Robert Merton was Influenced by Durkheim’s concept of anomie which is the disjunction between legitimate goals and the socially approved means to success. With this he developed the Strain theory which explains that people feel strain when they are exposed to cultural goals they are unable to obtain because they do not have the means to do so. This often leads people to use deviance as an adaptive, problem-solving behavior in response to problems involving frustrating and undesirable social circumstances. Within the Strain theory, comes four subgroups or adaptions on how different people deal with strain. The first type is the conformist, who accepts the cultural goals of society but also accepts the institutionalized means of reaching those goals. Then there’s the Ritualist, this type of person accepts society’s means but doesn’t accept the concept of being successful and just does it because everybody does it. Third adaptation is the innovator, who accepts the goals of society but reaches those goals in not socially accepted ways. Next are your Retreatist whom both reject the means and the goals, but they are also the rarest type out of all. Lastly are the rebels, these type of people also reject the means and the goals but are different from the Retreatist in that they make up new goals and means for themselves.

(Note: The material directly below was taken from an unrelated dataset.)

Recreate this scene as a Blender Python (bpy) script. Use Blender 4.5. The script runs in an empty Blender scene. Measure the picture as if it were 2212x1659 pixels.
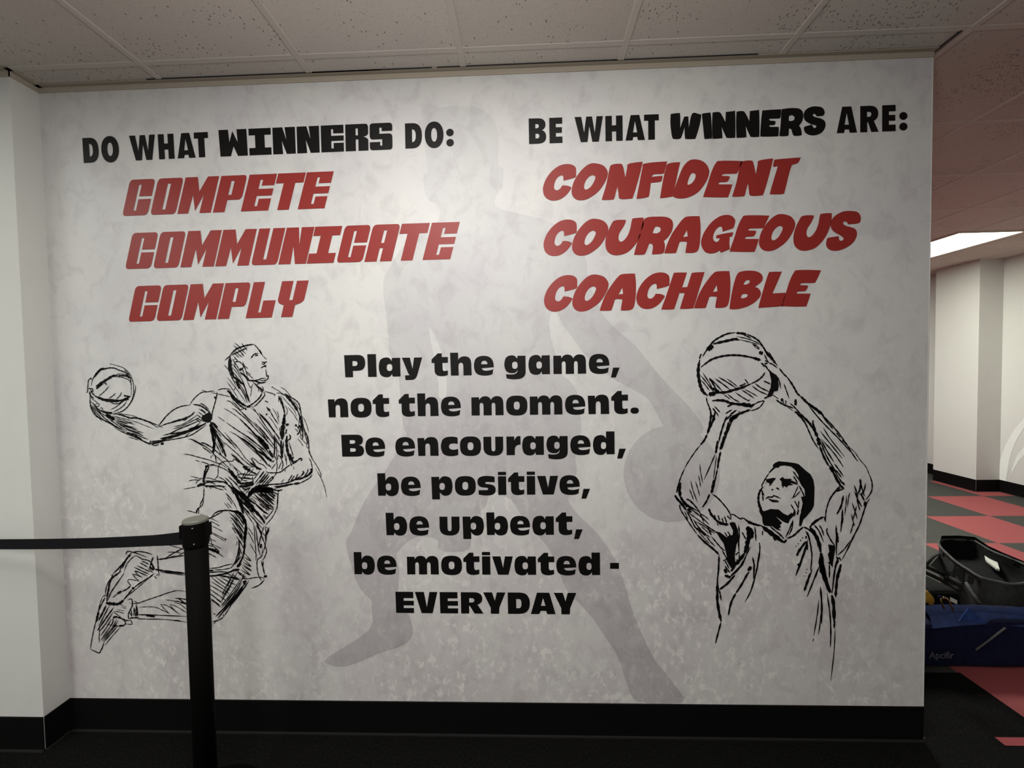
import bpy, bmesh, math, random
from mathutils import Vector, Matrix
from mathutils.geometry import tessellate_polygon
random.seed(7)
SC = bpy.context.scene
COL = SC.collection

# ------------------------------------------------------------------ camera, world, lights, exposure
F_PX, ROLL, PITCH, YAW = 918.858095, -0.0166785966, -0.0324546404, -0.0341551984
D, CZ, CEIL = 1.71330971, 1.51113916, 2.6993194
CAM = Vector((0.0, -D, CZ))
cyw, syw, cpt, spt = math.cos(YAW), math.sin(YAW), math.cos(PITCH), math.sin(PITCH)
FWD = Vector((syw*cpt, cyw*cpt, spt)); RT0 = Vector((cyw, -syw, 0)); UP0 = RT0.cross(FWD)
RT = math.cos(ROLL)*RT0 + math.sin(ROLL)*UP0
UPV = -math.sin(ROLL)*RT0 + math.cos(ROLL)*UP0
cam_data = bpy.data.cameras.new('camera'); cam = bpy.data.objects.new('camera', cam_data); COL.objects.link(cam)
cam.matrix_world = Matrix(((RT.x, UPV.x, -FWD.x, CAM.x), (RT.y, UPV.y, -FWD.y, CAM.y), (RT.z, UPV.z, -FWD.z, CAM.z), (0, 0, 0, 1)))
cam_data.sensor_width = 36.0; cam_data.lens = F_PX/2212*36.0; cam_data.clip_start = 0.02
SC.camera = cam
SC.view_settings.view_transform = 'Standard'; SC.view_settings.look = 'None'
SC.view_settings.gamma = 1.0; SC.view_settings.use_curve_mapping = False
SC.view_settings.exposure = 0.0
W = bpy.data.worlds.new('world'); SC.world = W; W.use_nodes = True
W.node_tree.nodes['Background'].inputs[0].default_value = (1.0, 0.97, 0.93, 1); W.node_tree.nodes['Background'].inputs[1].default_value = 0.178

def area_lamp(x, y, power, color, sx=0.56, sy=1.16):
    l = bpy.data.lights.new('area_lamp', 'AREA'); l.shape = 'RECTANGLE'; l.size = sx; l.size_y = sy
    l.energy = power; l.color = color
    o = bpy.data.objects.new('area_lamp', l); COL.objects.link(o); o.location = (x, y, CEIL-0.012)
    return o
WHITE, COOL = (1.0, 0.985, 0.945), (0.975, 1.0, 0.925)
area_lamp(-0.53, -1.33, 21.5, WHITE)        # just above and ahead of the camera, out of the frame
area_lamp(0.08, -1.00, 5.0, WHITE)  # added light, placed to fit the wall's brightness
area_lamp(-2.97, -1.33, 20.0, COOL)         # next fixture of the row, left of the frame
area_lamp(-2.97, -4.40, 108, COOL, 0.56, 3.6)   # unseen light added behind the camera, made long to soften the post's shadow
area_lamp(-0.53, -3.77, 40, WHITE)  # added behind the camera to fit the room's brightness
area_lamp(2.50, 2.90, 133, COOL)            # unseen light added to brighten the far hall, hidden by the mural wall
def fill_light(x, y, z, power):  # added unseen point light for ceiling and upper wall, has no fixture
    l = bpy.data.lights.new('fill_light', 'POINT'); l.energy = power; l.shadow_soft_size = 0.12; l.color = (1.0, 0.975, 0.93)
    o = bpy.data.objects.new('fill_light', l); COL.objects.link(o); o.location = (x, y, z)
fill_light(0.0, -1.5, 2.30, 24)
fill_light(-0.6, -1.2, 2.50, 5)

def at(px, py, axis, val):
    """the point of the place seen at photo pixel (px, py) on the plane axis = val"""
    d = RT*((px-1106)/F_PX) - UPV*((py-829.5)/F_PX) + FWD
    t = (val-CAM[axis])/d[axis]
    return CAM + d*t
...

This scene that I’m using comes from the movie named “Accepted”. In this film, the main character Bartleby, is a high school senior who starts off as a ritualist because of his father. His father went to a good college to get a degree and is now expecting Bartleby to go to college. So Bartleby applies to college because it is the normal thing to do and to make his father happy. However, he gets rejected from every single college he applied to. So in order to satisfy his strict college graduate father, he lied to him by telling him that he got accepted to a college named South Harmon Institute of Technology. His father seems skeptical from this and asks for proof of this college so Bartleby creates his own fake college with an actual building and “students” he gathered that were also rejected from other schools. As the movie progresses, Bartleby begins to be more of an innovator as he starts learning in his fake college that is important to follow one’s own passions so he creates his own way of success by actually establishing the college under his direction but got there not the way normal people do.

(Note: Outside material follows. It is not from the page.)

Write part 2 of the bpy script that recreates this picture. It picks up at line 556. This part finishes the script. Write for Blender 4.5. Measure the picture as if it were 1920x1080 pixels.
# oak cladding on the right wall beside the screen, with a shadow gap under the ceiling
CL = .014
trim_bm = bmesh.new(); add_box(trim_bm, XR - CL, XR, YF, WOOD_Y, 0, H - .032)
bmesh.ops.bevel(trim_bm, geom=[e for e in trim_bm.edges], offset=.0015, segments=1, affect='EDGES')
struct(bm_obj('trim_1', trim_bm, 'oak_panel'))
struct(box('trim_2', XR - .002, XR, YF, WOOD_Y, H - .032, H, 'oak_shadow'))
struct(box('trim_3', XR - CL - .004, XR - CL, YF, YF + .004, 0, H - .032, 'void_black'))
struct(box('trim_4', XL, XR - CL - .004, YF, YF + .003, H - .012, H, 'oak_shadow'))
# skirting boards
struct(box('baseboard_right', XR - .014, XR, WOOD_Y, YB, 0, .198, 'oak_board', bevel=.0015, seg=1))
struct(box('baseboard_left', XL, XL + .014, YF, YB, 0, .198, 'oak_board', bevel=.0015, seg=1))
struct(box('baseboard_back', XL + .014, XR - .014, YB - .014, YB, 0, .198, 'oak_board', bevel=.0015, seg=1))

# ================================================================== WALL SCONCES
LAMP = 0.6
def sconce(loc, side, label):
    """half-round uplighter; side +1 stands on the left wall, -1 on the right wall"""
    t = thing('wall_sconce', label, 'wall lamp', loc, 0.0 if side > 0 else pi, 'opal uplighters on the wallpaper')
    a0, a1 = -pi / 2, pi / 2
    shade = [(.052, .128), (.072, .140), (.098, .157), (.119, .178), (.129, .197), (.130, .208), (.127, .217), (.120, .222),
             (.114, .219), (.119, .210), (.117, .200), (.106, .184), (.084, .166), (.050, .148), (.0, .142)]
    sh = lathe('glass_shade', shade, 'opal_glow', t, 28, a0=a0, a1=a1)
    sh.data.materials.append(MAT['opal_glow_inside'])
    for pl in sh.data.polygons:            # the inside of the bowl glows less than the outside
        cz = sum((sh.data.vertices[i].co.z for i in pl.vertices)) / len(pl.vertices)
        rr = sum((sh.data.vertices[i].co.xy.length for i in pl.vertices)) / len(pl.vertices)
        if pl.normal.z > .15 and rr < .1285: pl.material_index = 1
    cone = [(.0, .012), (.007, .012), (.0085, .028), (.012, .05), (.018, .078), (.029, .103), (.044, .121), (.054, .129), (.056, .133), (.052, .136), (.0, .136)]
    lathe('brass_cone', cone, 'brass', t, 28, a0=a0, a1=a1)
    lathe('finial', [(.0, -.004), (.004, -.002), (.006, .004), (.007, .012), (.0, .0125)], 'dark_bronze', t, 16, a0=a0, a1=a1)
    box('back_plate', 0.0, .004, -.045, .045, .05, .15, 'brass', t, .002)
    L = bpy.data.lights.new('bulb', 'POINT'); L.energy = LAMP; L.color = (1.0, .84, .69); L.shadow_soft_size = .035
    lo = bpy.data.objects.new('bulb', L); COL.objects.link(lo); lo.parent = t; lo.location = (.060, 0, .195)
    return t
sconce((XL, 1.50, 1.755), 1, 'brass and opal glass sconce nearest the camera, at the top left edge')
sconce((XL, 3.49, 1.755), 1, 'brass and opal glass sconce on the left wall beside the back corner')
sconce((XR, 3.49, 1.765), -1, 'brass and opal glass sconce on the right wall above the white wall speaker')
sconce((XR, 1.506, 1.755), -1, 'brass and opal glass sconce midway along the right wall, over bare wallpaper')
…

Anyways, I choose this particular scene from the movie because of how the parents reacted to the fact that Bartleby didn’t want to go college (not because he didn’t want to, but because he didn’t get accepted). Therefore his parents, in particular his dad, goes off saying that society has rules and that he has to go to college because that is the way society works. You go to college to get a degree in order to get a good job so you can have a successful life. This clip shows the reason why Bartleby was “strained” and did the stuff he did in the movie, because his father was pressuring him to go to college and get in to receive an education. To make his dad happy, he commits a deviant act of lying to his parents and creates a fake college where he never got permission to used the building to be a campus and lied to all the students, that they were going to a real school to learn.